Je fais remarquer à Moore que sa vision du système de santé canadien est idyllique et biaisée. Il connaît le refrain.

«Je sais que votre système a des failles, répond-il mais ça, c'est à vous de les arranger. Ce qui compte c'est que vous avez un système de santé généreux et universel que vous n'échangeriez pour rien au monde avec le nôtre. Le seul vrai reproche qu'on pourrait faire aux Canadiens, c'est la discrimination qu'ils font subir aux Québécois en n'accordant pas à leur système de santé autant d'argent qu'à celui des autres provinces.»

Le modèle canadien n'est pas le seul à être célébré dans Sicko. Moore en fait autant pour le système de santé britannique, le National Health System. Il se garde toutefois de révéler que Tony Blair a ouvert la voie à la privatisation de certains hôpitaux depuis peu. Et puis, lorsque Moore débarque en France, il abandonne carrément tout sens critique et passe un long moment à vanter non seulement les mérites du système de santé mais la force de la démocratie française et la beauté de sa solidarité sociale. Nulle part dans Sicko est-il mentionné qu'en août 2003, à l'issue d'une terrible canicule, 15 000 Français (surtout des vieux) sont morts, abandonnés par leur famille et leurs enfants partis en toute solidarité... en vacances.

«La raison pour laquelle je ne suis pas revenu sur cette affaire, plaide Moore, c'est parce que les médias américains en ont parlé mur à mur pendant un mois tellement ça leur faisait plaisir de prendre les Français en défaut. La canicule de 2003 a été le Katrina des Français. Sauf qu'au lendemain de cette tragédie, les Français ont décidé d'agir en votant une taxe spéciale pour équiper tous les foyers pour vieux de climatiseurs. Nous, depuis Katrina, qu'avons-nous fait pour qu'une telle catastrophe ne se reproduise pas? Qu'avons-nous changé? Rien du tout.»

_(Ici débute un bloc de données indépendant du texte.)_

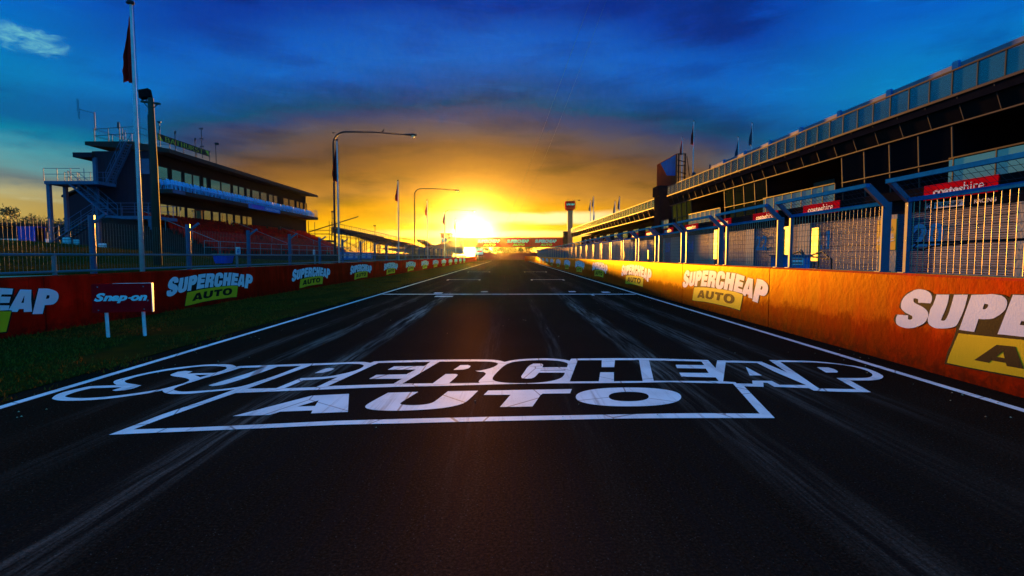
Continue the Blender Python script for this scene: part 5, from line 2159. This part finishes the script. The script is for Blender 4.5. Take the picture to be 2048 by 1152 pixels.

J'ai envie de demander à Michael Moore s'il pense qu'avec toutes les questions qu'il soulève dans Sicko, le film va provoquer une profonde remise en cause des soins de santé aux États-Unis et tout changer. Mais le temps file et puis je connais la réponse. Les films de Michael Moore font beaucoup de bruit et posent les bonnes questions, mais pour le changement mieux vaut aller en France.